Il existe bien entendu des avis qui divergent, mais cela existe même à l’intérieur des syndicats, y compris dans nos rangs. Il est important de discuter, de soumettre des arguments et de définir des positions.

Il y a 35 ans, le secteur agricole était encore plus divisé. Aujourd’hui, sachant que l’on compte toujours moins d’agriculteurs, les trois syndicats se sont fixé pour objectif d’aborder ensemble les thématiques nationales concernant l’agriculture.

Le fait que nos représentants siègent ensemble à la Chambre d’agriculture facilite le rapprochement. Il faut voir comment les choses vont évoluer. Il est peut-être encore un peu tôt pour parler de syndicat unique. Dans l’état actuel des choses, la coopération domine.

Je tiens aussi à rappeler que la Baueren-Allianz cède sans demander de contrepartie un de ses sièges aux jeunes agriculteurs. Il nous importe de nous ouvrir aux jeunes et de leur accorder une place sur le devant de la scène.

Ce week-end a eu lieu la Foire agricole à Ettelbruck. Cette vitrine est-elle plus que jamais devenue indispensable pour le secteur?

La Foire agricole est le rendez-vous le plus important de l’année. Quelque 40 000 personnes affluent lors de ce week-end à Ettelbruck. Plus de 300 exposants participent à l’évènement. Ce qui nous importe beaucoup, ce sont les ateliers ludiques pour les enfants afin de les sensibiliser le plus tôt possible à l’agriculture.
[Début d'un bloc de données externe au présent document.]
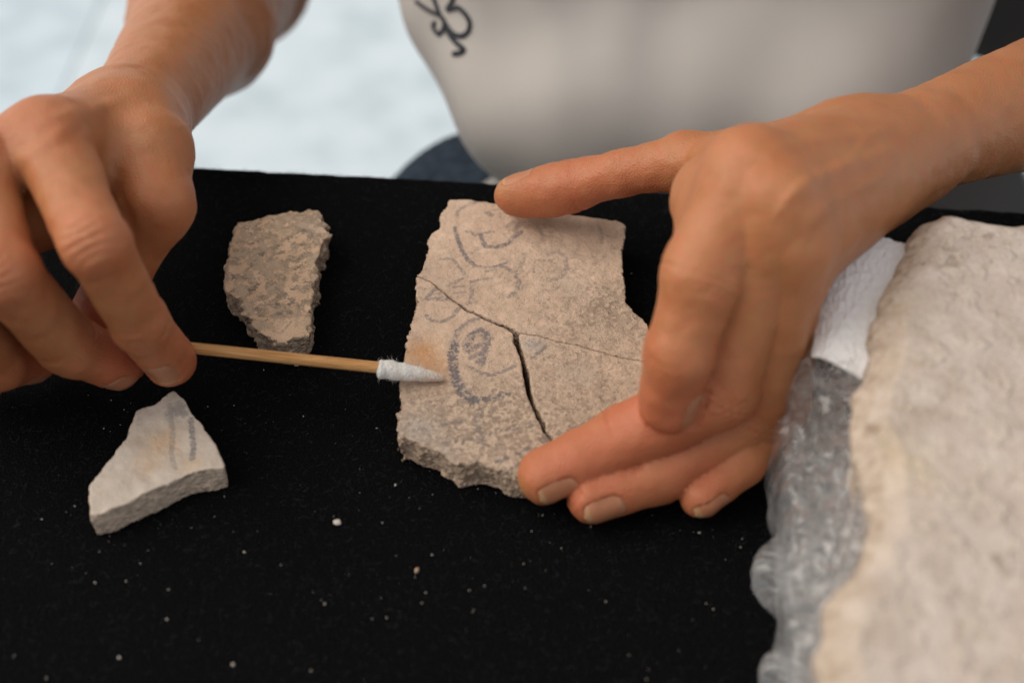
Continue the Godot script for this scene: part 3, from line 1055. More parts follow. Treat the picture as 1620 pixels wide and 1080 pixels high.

Il est primordial de créer et de maintenir un lien entre la société et les différents types de production. On ressent que l’image de l’agriculteur évolue positivement. Les gens sont plus compréhensifs et attentifs à notre situation. Si jamais la Foire était remise en question, le Luxembourg connaîtrait un important déficit de publicité pour son agriculture.